Earlier in the chapter (Luke 13:1–5) someone told Jesus about a recent tragedy. He used the occasion, not to wax philosophical about the problem of evil, but to call his listeners to reflect and repent. Twice he said, “Unless you repent, you will all likewise perish” (Luke 13:3, 5).

In the same way, Jesus used the question about how many would be saved as an opportunity to say, “Don’t worry about everyone else. Pay attention to yourself.” More important than knowing how many people will be saved is being saved yourself by responding rightly to Jesus. 

The Narrow Door

Why, then, did Jesus talk about a narrow door?

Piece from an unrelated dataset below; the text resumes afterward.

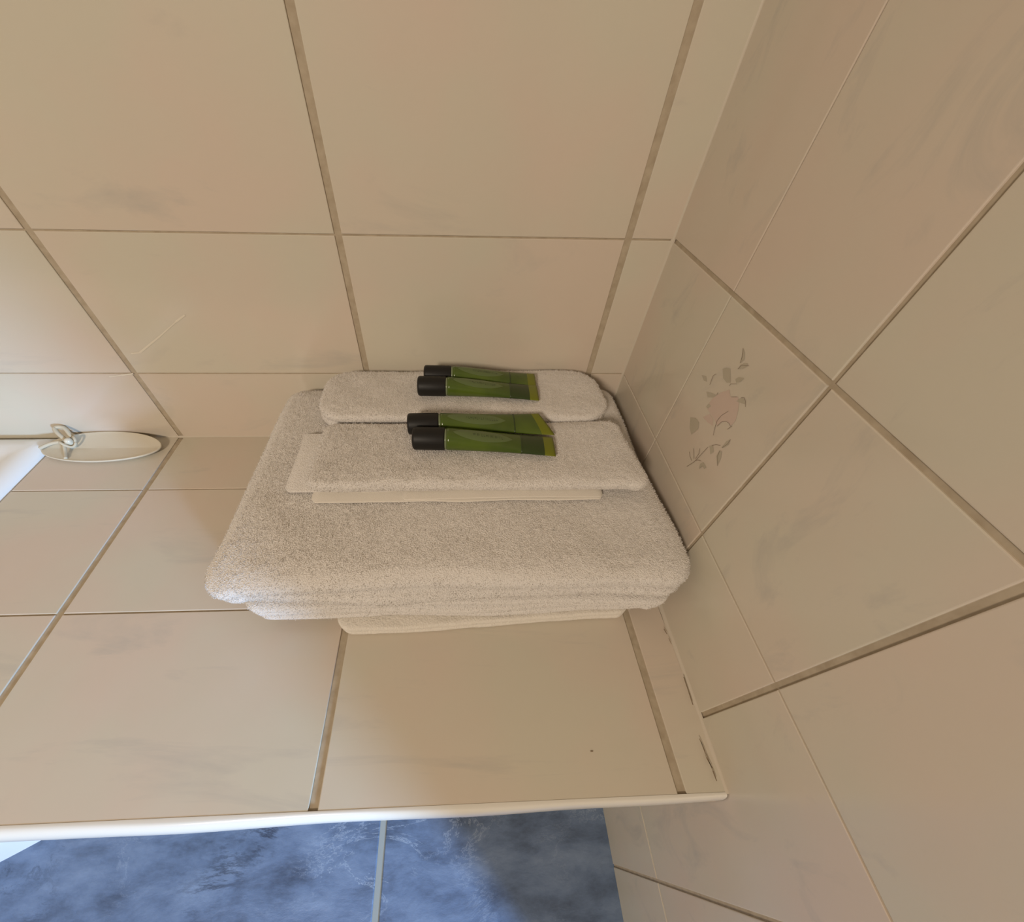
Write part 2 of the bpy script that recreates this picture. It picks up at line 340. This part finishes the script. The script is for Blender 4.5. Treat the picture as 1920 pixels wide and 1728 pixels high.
# ------------------------------------------------------------------ towels
def towel(name, label, cat, x0,x1,y0,y1, z0,h, layers, seed, mats, rc=0.02, groove=0.35, jit=0.002, tufts=20000, top=None, shift=None, group=None, wav=0.08, hem=False, tl=0.0012):
    rnd=random.Random(seed); cxx,cyy=(x0+x1)/2,(y0+y1)/2; hw,hd=(x1-x0)/2,(y1-y0)/2
    root=empty(name,(cxx,cyy,z0)); tag(root,label,cat,group)
    step=0.0022; out=[]
    def arc(cx_,cy_,a0,a1):
        k=max(4,int(rc*1.57/step))
        for i in range(k): 
            a=a0+(a1-a0)*i/k; out.append((cx_+rc*math.cos(a),cy_+rc*math.sin(a),math.cos(a),math.sin(a)))
    def seg(ax,ay,bx,by,nx,ny):
        k=max(2,int(math.hypot(bx-ax,by-ay)/step))
        for i in range(k): out.append((ax+(bx-ax)*i/k,ay+(by-ay)*i/k,nx,ny))
    h2=math.pi/2
    seg(-hw+rc,-hd,hw-rc,-hd,0,-1); arc(hw-rc,-hd+rc,-h2,0); seg(hw,-hd+rc,hw,hd-rc,1,0); arc(hw-rc,hd-rc,0,h2)
    seg(hw-rc,hd,-hw+rc,hd,0,1); arc(-hw+rc,hd-rc,h2,math.pi); seg(-hw,hd-rc,-hw,-hd+rc,-1,0); arc(-hw+rc,-hd+rc,math.pi,3*h2)
    lt_=h/layers; e=lt_*groove
    lay=[rnd.uniform(-jit,0.3*jit) for _ in range(layers)]
    def disp(x,y,z,amp): 
        return amp*noise.noise((x*30+seed,y*30,z*60))+0.35*amp*noise.noise((x*160+seed,y*160,z*160))
    def zt(x,y,f):
        wv=wav*lt_*(noise.noise((x*11+seed*3.1,y*11,f*2.3))*1.6)
        base=z0+f*h
        if 0<f<1: base+=wv*1.6
        if top: base+=f*top(x+cxx,y+cyy)
        if f>=1: base+=wv
        return base-z0
    rows=[]; per=9
    for L in range(layers):
        for k in range(per+ (1 if L==layers-1 else 0)):
            t_=k/per; f=(L+t_)/layers
            if L==layers-1 and k==per: t_=1; 
            o=e*(math.sqrt(max(0,1-(2*t_-1)**2))-1)*1.0
            if 0<k<per: pass
            row=[]
            for (x,y,nx,ny) in out:
                lo=lay[L]+jit*1.2*noise.noise((x*8+L*7.7+seed,y*8,L*3.1))
                if k==0 and L>0: lo=min(lo,lay[L-1]+jit*1.2*noise.noise((x*8+(L-1)*7.7+seed,y*8,(L-1)*3.1)))
                if shift: lo+=shift(L,x+cxx,y+cyy,nx,ny)
                dd=o+lo+disp(x,y,f*h,0.0008)
                row.append((x+nx*dd,y+ny*dd,zt(x,y,f)))
            rows.append(row)
    # top cap
    last=rows[-1]; K=int(hd/step*0.8)
    for i in range(1,K+1):
        s=i/K; row=[]
        for (px,py,pz) in last:
            # shrink to the medial line
            ml=max(0,hw-hd); mx=max(-ml,min(ml,px)); X=px+(mx-px)*s; Y=py*(1-s)
            z=zt(X,Y,1.0)+0.0010*noise.noise((X*40+seed,Y*40,3))+0.0005*noise.noise((X*260,Y*260,seed))+ min(0.0012,0.0012*s*K/4)
            row.append((X,Y,z))
        rows.append(row)
    mb=MB(); n=mb.grid(rows,True)
    # bottom and closing faces
    C=len(out); 
    mb.f.append(tuple(range(C))[::-1]); mb.m.append(0)
    base_f=len(mb.f)
    # pile tufts
    nf=(len(rows)-1)*C
    V=mb.v
    for _ in range(tufts):
        fi=rnd.randrange(nf*1); q=mb.f[fi]
        a,b,c=[Vector(V[q[i]]) for i in (0,1,2)]
        d=Vector(V[q[3]]) 
        nrm=(c-a).cross(d-b)
        if nrm.length<1e-12 or nrm.length<rnd.random()*step*step*2: continue
        nrm.normalize()
        p=a+(b-a)*rnd.random()+(d-a)*rnd.random()
        if nrm.z<-0.3: continue
        dirv=(nrm+Vector((rnd.uniform(-1,1),rnd.uniform(-1,1),rnd.uniform(-1,1)))*0.8).normalized()
        L_=tl*rnd.uniform(0.5,1.2); sd=dirv.orthogonal().normalized()*0.00022
        sd=Matrix.Rotation(rnd.random()*6.28,3,dirv)@sd
        m_=len(V); V+= [tuple(p-sd),tuple(p+sd),tuple(p+dirv*L_+sd*0.6),tuple(p+dirv*L_-sd*0.6)]
        mb.f.append((m_,m_+1,m_+2,m_+3)); mb.m.append(0)
    me=bpy.data.meshes.new('folded_cloth'); me.from_pydata(V,[],mb.f); me.update(); me.materials.append(mats)
    sm=[True]*base_f+[False]*(len(mb.f)-base_f); me.polygons.foreach_set('use_smooth',sm)
    o=bpy.data.objects.new('folded_cloth',me); COL.objects.link(o); o.parent=root
    return root

towel('bath_mat','cream bath mat, lowest cloth of the stack, peeking out below the white towels','bath mat',
      0.036,0.32,-0.2880,-0.03,0.0006,0.0145,2,11,M['mat_terry'],rc=0.016,groove=0.3,jit=0.0008,tufts=6000,wav=0.05,tl=0.0006,
      shift=lambda L,x,y,nx,ny: -0.009*max(0,-ny)*max(0,min(1,(x-0.10)/0.18)))
def sh_low(L,x,y,nx,ny):
    fr=max(0,min(1,(-y-0.15)/0.13))
    return fr*(0.006*max(0,nx)-0.003*max(0,-nx)*(L==0)) + 0.002*max(0,-ny)*math.sin(x*16+L)*(1 if L!=1 else -0.6)
towel('bath_towel','folded white bath towel lying on the cream mat, lower of the two large towels','towel',
      -0.043,0.346,-0.279,-0.012,0.0174,0.0285,3,5,M['terry'],rc=0.018,groove=0.6,jit=0.004,tufts=70000,group='large folded bath towels',shift=sh_low)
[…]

The “door” is narrow in at least a few ways. First, there is only one way to be saved, not many ways. As Jesus said in John 14:6, “I am the way, and the truth, and the life. No one comes to the Father except through me.” And Peter declared in Acts 4:12, “There is salvation in no one else, for there is no other name under heaven given among men by which we must be saved.” Jesus is the only way, and in that sense, the door is narrow.

The door is also narrow in that it’s not enough to want to get in. “Strive to enter through the narrow door. For many, I tell you, will seek to enter and will not be able.” (Luke 13:24). The vast majority of people who believe heaven is real also believe they themselves are going there. On the other hand, very few of those who believe hell is real think they are going there themselves. However, wanting to go to heaven and not wanting to go to hell is not the same as submitting to and relying on Jesus. Many are self-deceived. They think they are safe, but they’re not. They are self-righteous, relying on their own goodness or their heritage or their success in life to earn them favor from God. Don’t be one of those.

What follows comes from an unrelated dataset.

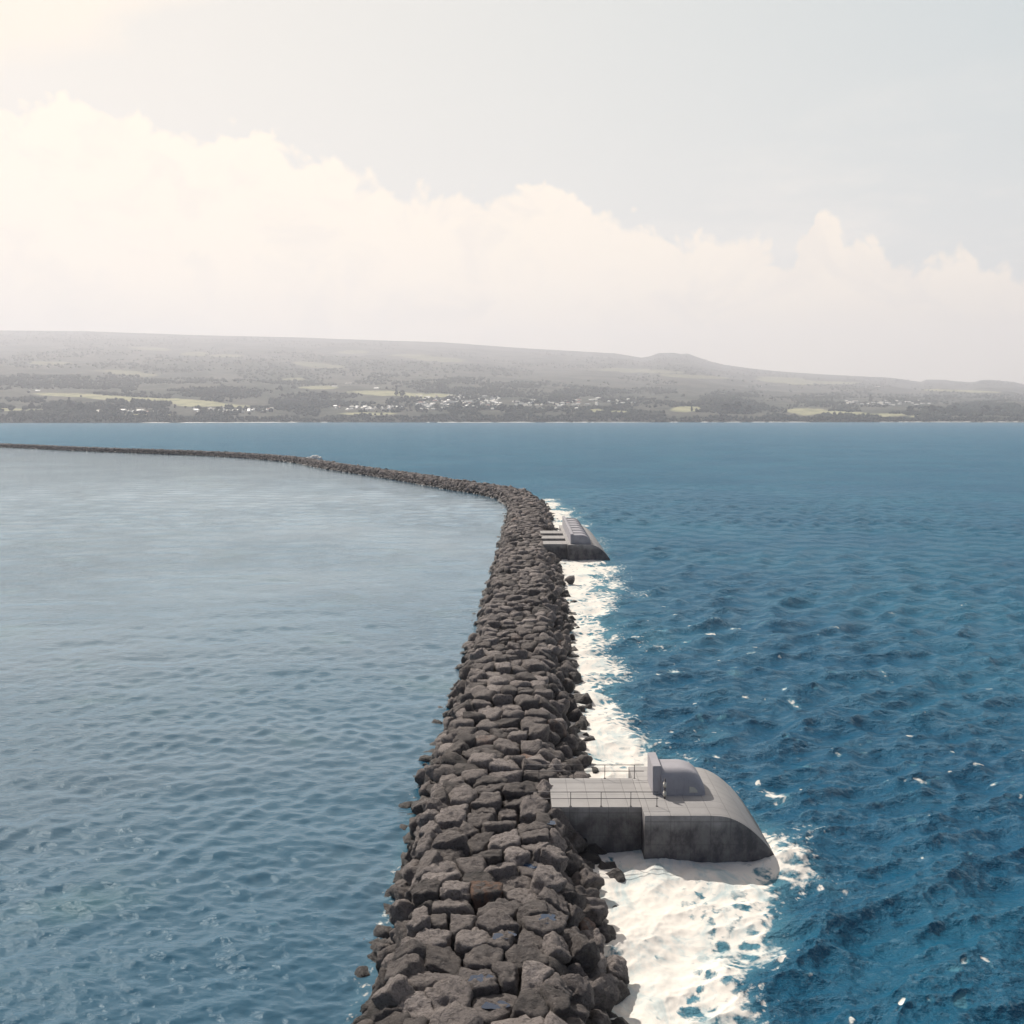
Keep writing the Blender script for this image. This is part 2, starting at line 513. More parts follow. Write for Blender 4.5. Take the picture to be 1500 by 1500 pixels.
def build_water():
    # polar sheet about the drone's foot: fine inside the field of view, coarse elsewhere
    azf = np.radians(np.linspace(-33, 33, 900))
    azc = np.radians(np.linspace(33, 327, 110))[1:-1]
    az = np.r_[azf, azc]
    dep = np.radians(np.r_[np.linspace(70, 34, 40), np.linspace(34, 6, 500)[1:], np.linspace(6, 0.3, 240)[1:]])
    r = CAM_Z / np.tan(dep)
    R, A = np.meshgrid(r, az, indexing='ij')
    X = R * np.sin(A); Y = R * np.cos(A)
    nr, na = X.shape
    # which side of the breakwater
    poly = [tuple(q) for q in PATH[::4]] + [(-9000, 2200), (-9000, -9000), (-1.6, -9000)]
    calm = seg_dist(X, Y, poly)
    dr = np.gradient(r)

    def waves(X, Y, n, l0, l1, slope, dirs, seed, chop):
        g = np.random.default_rng(seed)
        lam = np.exp(g.uniform(math.log(l0), math.log(l1), n))
        th = dirs[0] + g.normal(0, dirs[1], n)
        ph = g.uniform(0, 6.28, n)
        amp = slope / (2 * math.pi * math.sqrt(n / 2)) * lam
        H = np.zeros_like(X); DX = np.zeros_like(X); DY = np.zeros_like(X)
        for l, t, p, a in zip(lam, th, ph, amp):
            w = sstep(2.2, 4.5, l / np.maximum(dr, r * 0.0013))[:, None]
            k = 2 * math.pi / l
            rows = np.where(w[:, 0] > 0)[0]
            if len(rows) == 0: continue
            q = slice(rows[0], rows[-1] + 1)
            arg = k * (X[q] * math.cos(t) + Y[q] * math.sin(t)) + p
            s_, c_ = np.sin(arg), np.cos(arg)
            H[q] += w[q] * a * s_
            DX[q] += w[q] * a * chop * c_ * math.cos(t); DY[q] += w[q] * a * chop * c_ * math.sin(t)
        return H, DX, DY

    hs, xs, ys = waves(X, Y, 130, 0.45, 10.5, 0.38, (2.25, 0.65), 3, 0.9)
    hf, _, _ = waves(X, Y, 40, 0.7, 3.6, 0.3, (2.25, 0.8), 8, 0.9)
    hc, xc, yc = waves(X, Y, 110, 0.28, 3.2, 0.18, (1.35, 0.8), 5, 0.5)
    hl, xl, yl = waves(X, Y, 36, 4.0, 13.0, 0.05, (1.2, 0.7), 15, 0.3)
    hc = hc + hl
    cw = (calm > 0).astype(float)
    # ---- foam density on the sea side
    P = lambda L: [un(a, c) for a, c in L]
    band = [(-1, 20)] + [(2.0, 60), (3, 120), (6, 200), (7.5, 300), (6.5, 362)] + P([(808, 731), (832, 744), (850, 764), (862, 780), (888, 822), (898, 842), (900, 862), (886, 885), (884, 922), (897, 985), (918, 1058), (938, 1106),
            (980, 1122), (1060, 1160), (1128, 1232), (1160, 1256), (1186, 1285), (1125, 1330), (1118, 1392), (1086, 1446), (1112, 1500)]) + [(14, 30), (12, 15)]
    sd_ = seg_dist(X, Y, band)
    pn = np.stack([X * 0.16, Y * 0.10, X * 0], -1)
    wob = fbm(pn, 4) * 1.6
    far = np.clip(R / 90, 0.6, 3.0)
    foam = sstep(-6.2, 5.6, (sd_ + wob * 1.7) / far ** 0.5)
    # spilling crests and streaks outside the band; fine flecks also paint sun glints
    rough_n = fbm(np.stack([X * 0.045, Y * 0.045, X * 0 + 3], -1), 3)
    near_bw = sstep(40, 2, -sd_)
    sdev = np.std(hs, axis=1, keepdims=True) + 1e-3
    fdev = np.std(hf, axis=1, keepdims=True) + 1e-3
    crest = sstep(1.75, 2.7, hf / fdev + 0.45 * hs / sdev + rough_n * 0.9)
    foam = np.maximum(foam, crest * (0.40 + 0.20 * near_bw) * sstep(420, 150, R))
    for (px, py, a, b_, s_) in ((990, 985, 16, 6, 0.72), (1076, 988, 16, 6, 0.70), (1135, 1168, 22, 20, 0.62), (1040, 1075, 60, 24, 0.42), (960, 940, 60, 26, 0.42), (1295, 985, 5, 12, 0.6),
                                (1165, 1028, 9, 9, 0.66), (1190, 1215, 60, 22, 0.40), (1240, 1090, 60, 18, 0.34), (980, 1110, 70, 24, 0.5), (1210, 1300, 60, 26, 0.42), (1180, 1370, 50, 20, 0.36), (940, 870, 30, 14, 0.45)):
        cx, cy = un(px, py)
        sx = a * cy / 1500; sy = b_ * cy * cy / 1500 / CAM_Z
        g = np.exp(-(((X - cx) / sx) ** 2 + ((Y - cy) / sy) ** 2))
        foam = np.maximum(foam, s_ * 0.9 * g)
    # harbour side: thin foam washing against the stones, then painted sparkle flecks
    pd = np.full(X.shape, 1e3)
    sel = (R < 450) & (np.abs(X) < 60)
    pts = np.stack([X[sel], Y[sel]], -1)
    dmin = np.full(len(pts), 1e3)
    for q in PATH[:420:2]:
        dmin = np.minimum(dmin, np.hypot(pts[:, 0] - q[0], pts[:, 1] - q[1]))
    pd[sel] = dmin
    wash_glint = (0.34 + 0.25 * rough_n) * sstep(8.0, 6.4, pd + 0.9 * rough_n) * sstep(140, 60, R)
    cdev = np.std(hc, axis=1, keepdims=True) + 1e-3
    wash_glint = np.maximum(wash_glint, 0.40 * sstep(2.75, 3.3, hc / cdev + rough_n * 0.7) * sstep(170, 70, R))  # sparse crest flecks: sun sparkle painted in as foam
    foam = np.where(cw > 0, wash_glint, foam)
    # ---- height
    churn = fbm(np.stack([X * 0.55, Y * 0.45, X * 0 + 9], -1), 4, 0.55)
    lap = sstep(0, 9, np.abs(calm))
    H = cw * hc + (1 - cw) * (hs * (0.45 + 0.55 * lap) * (1 - 0.62 * foam) + churn * 0.24 * foam * sstep(300, 120, R))
    splash = np.exp(-(((X - un(1160, 1262)[0]) / 1.6) ** 2 + ((Y - un(1160, 1262)[1]) / 3.0) ** 2)) + 0.8 * np.exp(-(((X - un(1138, 1172)[0]) / 1.3) ** 2 + ((Y - un(1138, 1172)[1]) / 2.0) ** 2))
    H += splash * (0.35 + 0.4 * churn) * (1 - cw)
    XX = X + cw * xc + (1 - cw) * xs * 0.8 * (0.4 + 0.6 * lap)
    YY = Y + cw * yc + (1 - cw) * ys * 0.8 * (0.4 + 0.6 * lap)
    V = np.stack([XX, YY, H], -1).reshape(-1, 3)
    I = np.arange(nr * na).reshape(nr, na)
    J = np.roll(I, -1, axis=1)
    F = np.stack([I[:-1], J[:-1], J[1:], I[1:]], -1).reshape(-1, 4)
    cf = cw.reshape(-1)[F].mean(1) >= 0.5
    ff = foam.reshape(-1)[F].mean(1)

    def sub(name, sel, mat):
        f = F[sel]
        u, inv = np.unique(f, return_inverse=True)
        me = mk_mesh(name, V[u], inv.reshape(f.shape), {'foam': foam.reshape(-1)[u]})
        return link(name, me, mat)

    band_sel = (~cf) & (ff > 0.5) & (sd_.reshape(-1)[F].mean(1) > -4)
    tag(sub('sea', (~cf) & ~band_sel, SEA), kind='structure')
    tag(sub('harbour_water', cf, CALM), kind='structure')
    tag(sub('sea_foam', band_sel, SEA), 'white churned foam along the seaward foot of the breakwater', 'sea foam', kind='stuff')


build_water()


# ------------------------------------------------------------------ breakwater stones
def star_shape(dirs, planes_n, planes_d, pw):
    """radius along dirs of the rounded intersection of half-spaces; planes (N,K,3),(N,K)"""
    c = np.einsum('vk,npk->nvp', dirs, planes_n)
    c = np.maximum(c, 0) / planes_d[:, None, :]
    return (np.sum(c ** pw, axis=2)) ** (-1.0 / pw)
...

The door is also narrow in the sense that there is a brief window of opportunity to trust in Christ. In verse 25, Jesus says that when the master of the house shuts the door, it will be too late. This is why Scripture is full of urgent warnings to trust Christ now. Hebrews 9:27 says, “It is appointed for man to die once, and after that comes judgment.” And Psalm 95:7–8 (cited three times in Hebrews 3–4) urges, “Today, if you hear his voice, do not harden your hearts.” Paul writes, “Behold, now is the favorable time; behold, now is the day of salvation” (2 Corinthians 6:2).

The Many

Finally, in verses 28 and 29, Jesus gives a surprising answer to the original question:

“In that place there will be weeping and gnashing of teeth, when you see Abraham and Isaac and Jacob and all the prophets in the kingdom of God but you yourselves cast out. And people will come from east and west, and from north and south, and recline at table in the kingdom of God.”
—Luke 13:28–29

Think about how this would have landed on the Jews in Jesus’s audience. He said that many Jews who think they are right with God are not. And those Jews will suffer great anguish when they realize that their forefathers are in the kingdom of God, but they are not.

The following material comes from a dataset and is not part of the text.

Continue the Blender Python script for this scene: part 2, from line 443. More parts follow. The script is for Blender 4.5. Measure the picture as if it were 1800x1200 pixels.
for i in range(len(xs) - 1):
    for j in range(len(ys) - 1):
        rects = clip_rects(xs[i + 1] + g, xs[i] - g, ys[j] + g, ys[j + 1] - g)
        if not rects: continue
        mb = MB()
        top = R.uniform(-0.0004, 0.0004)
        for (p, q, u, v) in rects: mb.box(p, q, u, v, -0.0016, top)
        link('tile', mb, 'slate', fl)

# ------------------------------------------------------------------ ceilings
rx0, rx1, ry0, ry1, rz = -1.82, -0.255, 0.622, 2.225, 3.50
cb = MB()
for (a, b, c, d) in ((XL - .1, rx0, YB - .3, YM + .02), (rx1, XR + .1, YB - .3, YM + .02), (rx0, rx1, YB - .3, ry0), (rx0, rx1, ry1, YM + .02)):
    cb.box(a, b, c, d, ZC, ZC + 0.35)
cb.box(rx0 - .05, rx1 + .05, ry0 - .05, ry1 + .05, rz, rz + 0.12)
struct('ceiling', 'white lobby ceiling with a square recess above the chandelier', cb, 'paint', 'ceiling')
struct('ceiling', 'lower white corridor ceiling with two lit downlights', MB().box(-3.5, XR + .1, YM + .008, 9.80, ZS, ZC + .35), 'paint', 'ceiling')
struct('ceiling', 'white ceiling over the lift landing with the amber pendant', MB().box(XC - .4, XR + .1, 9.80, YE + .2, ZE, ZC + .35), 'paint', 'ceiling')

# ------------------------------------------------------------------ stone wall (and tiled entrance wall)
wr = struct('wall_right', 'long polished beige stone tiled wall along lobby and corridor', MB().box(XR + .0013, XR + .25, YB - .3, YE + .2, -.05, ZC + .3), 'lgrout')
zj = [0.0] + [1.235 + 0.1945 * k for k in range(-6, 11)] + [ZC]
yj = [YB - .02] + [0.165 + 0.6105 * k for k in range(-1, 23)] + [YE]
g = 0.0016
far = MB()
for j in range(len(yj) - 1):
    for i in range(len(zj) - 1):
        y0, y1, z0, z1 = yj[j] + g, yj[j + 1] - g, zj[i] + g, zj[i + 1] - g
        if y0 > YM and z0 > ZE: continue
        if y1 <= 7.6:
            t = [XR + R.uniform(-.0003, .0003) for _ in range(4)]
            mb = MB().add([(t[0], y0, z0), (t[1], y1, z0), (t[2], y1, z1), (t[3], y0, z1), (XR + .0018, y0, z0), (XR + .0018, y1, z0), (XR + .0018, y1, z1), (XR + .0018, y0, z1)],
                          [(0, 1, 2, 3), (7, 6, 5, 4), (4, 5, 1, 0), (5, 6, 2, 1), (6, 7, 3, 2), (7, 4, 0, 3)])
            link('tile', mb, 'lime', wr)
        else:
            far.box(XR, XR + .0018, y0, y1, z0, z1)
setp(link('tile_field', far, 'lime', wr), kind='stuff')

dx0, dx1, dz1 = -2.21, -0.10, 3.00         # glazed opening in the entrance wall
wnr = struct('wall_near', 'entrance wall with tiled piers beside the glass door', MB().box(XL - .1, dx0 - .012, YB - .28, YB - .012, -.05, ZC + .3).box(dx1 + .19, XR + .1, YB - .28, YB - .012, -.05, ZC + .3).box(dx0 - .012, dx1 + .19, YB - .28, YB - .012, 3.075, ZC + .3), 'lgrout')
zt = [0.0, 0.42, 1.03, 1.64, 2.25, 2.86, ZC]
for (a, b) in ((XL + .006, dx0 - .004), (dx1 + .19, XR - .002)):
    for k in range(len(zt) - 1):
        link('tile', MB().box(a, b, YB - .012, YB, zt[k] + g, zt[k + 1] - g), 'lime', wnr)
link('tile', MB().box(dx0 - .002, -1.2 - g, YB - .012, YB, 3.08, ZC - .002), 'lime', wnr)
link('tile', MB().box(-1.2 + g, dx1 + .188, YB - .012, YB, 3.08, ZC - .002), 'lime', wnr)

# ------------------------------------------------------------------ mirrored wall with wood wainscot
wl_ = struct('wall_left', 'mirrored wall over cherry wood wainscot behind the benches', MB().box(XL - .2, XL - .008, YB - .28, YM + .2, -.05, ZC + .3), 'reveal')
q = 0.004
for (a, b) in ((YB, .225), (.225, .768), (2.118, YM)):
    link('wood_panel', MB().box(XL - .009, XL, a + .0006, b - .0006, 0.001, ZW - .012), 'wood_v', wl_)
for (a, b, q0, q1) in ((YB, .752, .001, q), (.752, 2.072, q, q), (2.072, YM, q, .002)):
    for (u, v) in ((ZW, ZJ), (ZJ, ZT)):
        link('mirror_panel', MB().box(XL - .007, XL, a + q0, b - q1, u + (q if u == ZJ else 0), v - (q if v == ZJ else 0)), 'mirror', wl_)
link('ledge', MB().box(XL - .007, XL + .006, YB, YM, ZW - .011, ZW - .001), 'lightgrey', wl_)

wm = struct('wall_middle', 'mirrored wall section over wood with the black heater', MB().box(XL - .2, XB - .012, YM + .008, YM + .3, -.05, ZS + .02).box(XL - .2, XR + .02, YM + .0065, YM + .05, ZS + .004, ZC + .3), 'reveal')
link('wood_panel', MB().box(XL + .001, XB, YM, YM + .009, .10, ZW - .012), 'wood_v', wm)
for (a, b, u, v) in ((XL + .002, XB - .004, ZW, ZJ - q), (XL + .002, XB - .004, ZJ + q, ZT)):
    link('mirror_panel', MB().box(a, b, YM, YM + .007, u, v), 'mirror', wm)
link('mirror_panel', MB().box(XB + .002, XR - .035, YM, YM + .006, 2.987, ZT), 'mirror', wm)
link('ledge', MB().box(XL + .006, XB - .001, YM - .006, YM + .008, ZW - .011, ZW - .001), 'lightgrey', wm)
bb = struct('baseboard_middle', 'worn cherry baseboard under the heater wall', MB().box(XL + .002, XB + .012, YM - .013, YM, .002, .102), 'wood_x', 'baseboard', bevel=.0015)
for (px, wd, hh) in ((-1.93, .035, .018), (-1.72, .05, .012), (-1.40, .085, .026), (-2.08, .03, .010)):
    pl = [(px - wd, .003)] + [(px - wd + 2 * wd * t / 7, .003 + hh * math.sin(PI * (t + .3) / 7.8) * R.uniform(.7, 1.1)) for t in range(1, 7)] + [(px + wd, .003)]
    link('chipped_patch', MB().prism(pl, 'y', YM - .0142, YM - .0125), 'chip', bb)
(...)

But then, Jesus says, it gets even worse for the self-righteous. It turns out that Gentiles from all over the world—“from east and west, and from north and south”—will enjoy the kingdom of God forever. Non-Jews from every corner of the globe will sit down to feast with Abraham, Isaac, and Jacob in the presence of God because they will be justified by faith like Abraham.

In the end, we are not told how many will be saved (other than the fact that there will be an innumerable multitude). But contrary to what many think, Jesus did not teach us to expect that relatively few would be saved. He explicitly taught first-century Jews to expect the grace of God to extend to many more people than they had ever imagined. We should expect the same. There will be people in the kingdom from every corner of the globe.

Only one question remains: Are you trusting Jesus Christ alone for the forgiveness of your sins and the promise of eternal life?